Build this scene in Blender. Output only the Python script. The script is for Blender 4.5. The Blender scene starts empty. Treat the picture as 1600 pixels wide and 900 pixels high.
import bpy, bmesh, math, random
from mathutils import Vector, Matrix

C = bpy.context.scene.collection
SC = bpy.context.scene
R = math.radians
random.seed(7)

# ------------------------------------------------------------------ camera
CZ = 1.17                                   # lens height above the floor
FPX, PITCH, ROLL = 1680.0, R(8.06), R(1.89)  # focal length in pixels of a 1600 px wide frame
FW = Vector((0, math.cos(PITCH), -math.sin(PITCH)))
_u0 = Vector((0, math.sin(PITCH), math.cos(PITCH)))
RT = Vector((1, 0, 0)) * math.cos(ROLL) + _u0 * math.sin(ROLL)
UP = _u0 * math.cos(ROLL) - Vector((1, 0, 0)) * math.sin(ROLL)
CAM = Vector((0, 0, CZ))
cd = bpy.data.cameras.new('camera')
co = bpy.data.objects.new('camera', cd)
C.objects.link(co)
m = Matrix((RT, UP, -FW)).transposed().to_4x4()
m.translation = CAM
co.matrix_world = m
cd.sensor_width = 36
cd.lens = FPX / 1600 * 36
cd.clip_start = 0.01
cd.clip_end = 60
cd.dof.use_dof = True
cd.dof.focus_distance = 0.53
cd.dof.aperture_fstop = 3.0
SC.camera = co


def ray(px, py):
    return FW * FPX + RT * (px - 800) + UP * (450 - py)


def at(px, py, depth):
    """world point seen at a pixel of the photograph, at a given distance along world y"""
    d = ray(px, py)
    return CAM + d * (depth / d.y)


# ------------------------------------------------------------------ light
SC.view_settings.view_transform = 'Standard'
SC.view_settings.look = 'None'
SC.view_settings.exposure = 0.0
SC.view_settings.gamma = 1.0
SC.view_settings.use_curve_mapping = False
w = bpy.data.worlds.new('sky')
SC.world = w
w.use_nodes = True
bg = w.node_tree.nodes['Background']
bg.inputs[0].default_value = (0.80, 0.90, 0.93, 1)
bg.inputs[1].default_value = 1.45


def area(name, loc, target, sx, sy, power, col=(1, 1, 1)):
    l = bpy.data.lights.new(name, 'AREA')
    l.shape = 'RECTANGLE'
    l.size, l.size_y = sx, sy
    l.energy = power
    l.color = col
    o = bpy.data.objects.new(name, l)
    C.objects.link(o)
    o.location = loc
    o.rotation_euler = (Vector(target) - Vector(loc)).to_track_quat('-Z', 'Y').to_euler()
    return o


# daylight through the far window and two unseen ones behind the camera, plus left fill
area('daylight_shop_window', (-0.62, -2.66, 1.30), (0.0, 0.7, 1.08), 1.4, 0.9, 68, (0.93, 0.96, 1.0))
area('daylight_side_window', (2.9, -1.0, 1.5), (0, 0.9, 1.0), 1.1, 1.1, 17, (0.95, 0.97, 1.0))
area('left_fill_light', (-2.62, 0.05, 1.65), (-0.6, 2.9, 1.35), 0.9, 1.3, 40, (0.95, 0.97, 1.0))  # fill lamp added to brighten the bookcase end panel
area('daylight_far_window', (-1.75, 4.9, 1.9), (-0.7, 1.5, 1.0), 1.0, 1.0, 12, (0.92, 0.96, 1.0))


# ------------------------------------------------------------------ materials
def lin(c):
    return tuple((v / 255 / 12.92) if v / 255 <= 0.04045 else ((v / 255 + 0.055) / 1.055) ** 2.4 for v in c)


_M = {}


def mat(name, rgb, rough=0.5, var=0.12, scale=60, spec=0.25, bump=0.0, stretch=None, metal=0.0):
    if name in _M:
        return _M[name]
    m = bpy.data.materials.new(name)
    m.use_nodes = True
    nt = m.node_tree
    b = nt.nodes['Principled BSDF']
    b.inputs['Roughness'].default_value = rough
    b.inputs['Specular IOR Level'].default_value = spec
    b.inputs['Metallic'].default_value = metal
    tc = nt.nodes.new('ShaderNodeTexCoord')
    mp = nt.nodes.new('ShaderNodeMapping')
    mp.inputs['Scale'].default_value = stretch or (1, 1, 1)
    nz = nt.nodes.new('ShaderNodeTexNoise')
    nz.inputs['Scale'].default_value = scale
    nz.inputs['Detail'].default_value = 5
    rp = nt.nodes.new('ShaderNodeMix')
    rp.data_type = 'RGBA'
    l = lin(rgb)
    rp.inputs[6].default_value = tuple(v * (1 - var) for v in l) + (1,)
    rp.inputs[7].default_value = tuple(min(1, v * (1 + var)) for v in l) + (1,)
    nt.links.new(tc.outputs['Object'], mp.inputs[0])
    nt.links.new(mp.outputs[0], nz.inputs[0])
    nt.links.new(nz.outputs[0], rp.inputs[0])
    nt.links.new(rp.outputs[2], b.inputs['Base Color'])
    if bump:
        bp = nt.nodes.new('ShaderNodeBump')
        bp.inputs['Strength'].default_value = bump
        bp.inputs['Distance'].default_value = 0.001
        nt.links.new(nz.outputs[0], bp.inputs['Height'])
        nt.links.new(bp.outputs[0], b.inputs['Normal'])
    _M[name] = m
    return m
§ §
Quote exactly the opening line of the material above and every line after it, up to and including the line that contains "random.seed(7)".

Build this scene in Blender. Output only the Python script. The script is for Blender 4.5. The Blender scene starts empty. Treat the picture as 1600 pixels wide and 900 pixels high.
import bpy, bmesh, math, random
from mathutils import Vector, Matrix

C = bpy.context.scene.collection
SC = bpy.context.scene
R = math.radians
random.seed(7)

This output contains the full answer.